I confess I got one thing wrong about this novel. About half way a new character is introduced, Sir Michael Manichoe. Manichoe is described as
“the stay and pillar of “Anglicanism” in the English Church… a man of great natural gifts. The owner of one of those colossal Jewish fortunes which, few as they are, have such far-reaching influence upon English life, he employed it in a way which, for a man in his position, was unique.….in his public life Sir Michael was diplomatic enough. He worked steadily for one thing, it is true, but he was far too able to allow people to call him narrow-minded. The Oriental strain of cunning in his blood had sweetened to a wise diplomacy“
I thought this character would eventually be exposed as part of the conspiracy, and it is possible the author was going to go this way at first and then changed his mind – certainly the reference to an Oriental strain of cunning is a hint that there is more to Manichoe than meets the eye. But in fact no, he’s just a well-meaning rich man who helps the small group of people working to expose Schuabe’s conspiracy. This is done remarkably easily – Schuabe has left clues and the means to reveal his forgery all over the place and the crime quickly crumbles. A bitter end comes to him and his collaborators, one which Thorne takes great pleasure in describing in a postscript.

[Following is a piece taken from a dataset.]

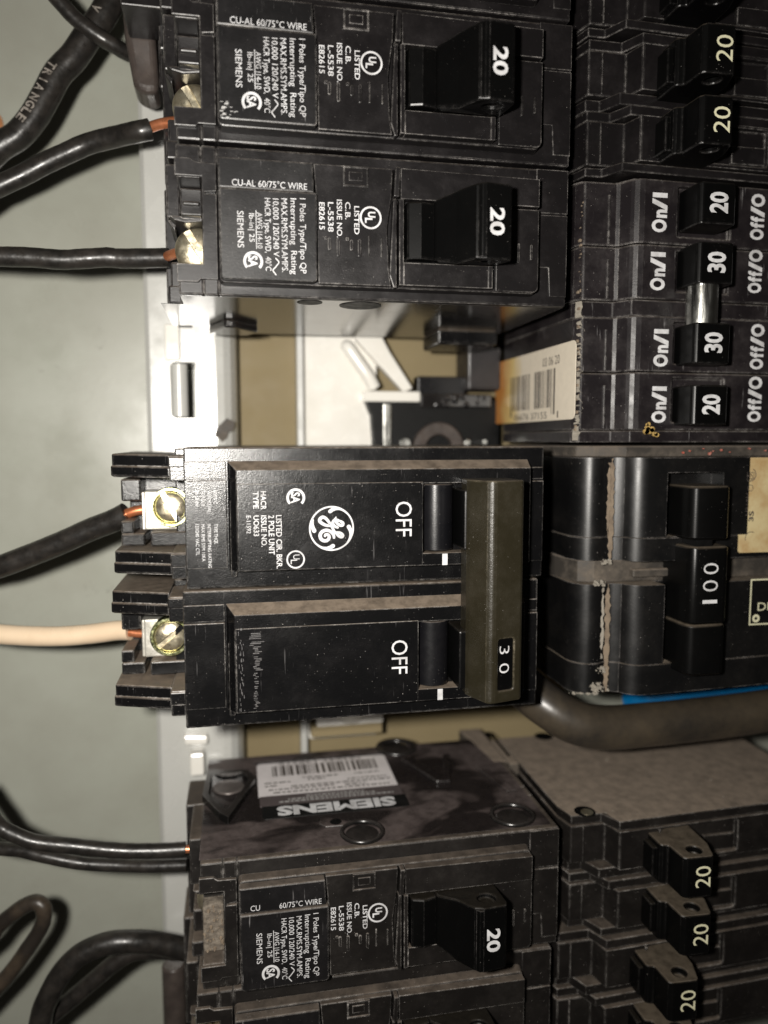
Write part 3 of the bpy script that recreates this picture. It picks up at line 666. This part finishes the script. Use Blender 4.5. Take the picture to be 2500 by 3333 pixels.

This is a piece of Edwardian trash that really should have never been reprinted if it weren’t for Hitchens’ passing reference to it. According to the internet Thorne wrote over 120 novels, which tells you a lot about the care he put into his work. It’s a glimpse into a mindset of an embattled faith struggling to come to terms with a changing world. I was reminded of some of the invasion literature I have written about here previously which took a similar approach to challenging readers’ ideas about the UK’s place in the world. Edwardians had lost the certainty of the nineteenth century and were worried about what was to come – turns out they were quite right to feel that way!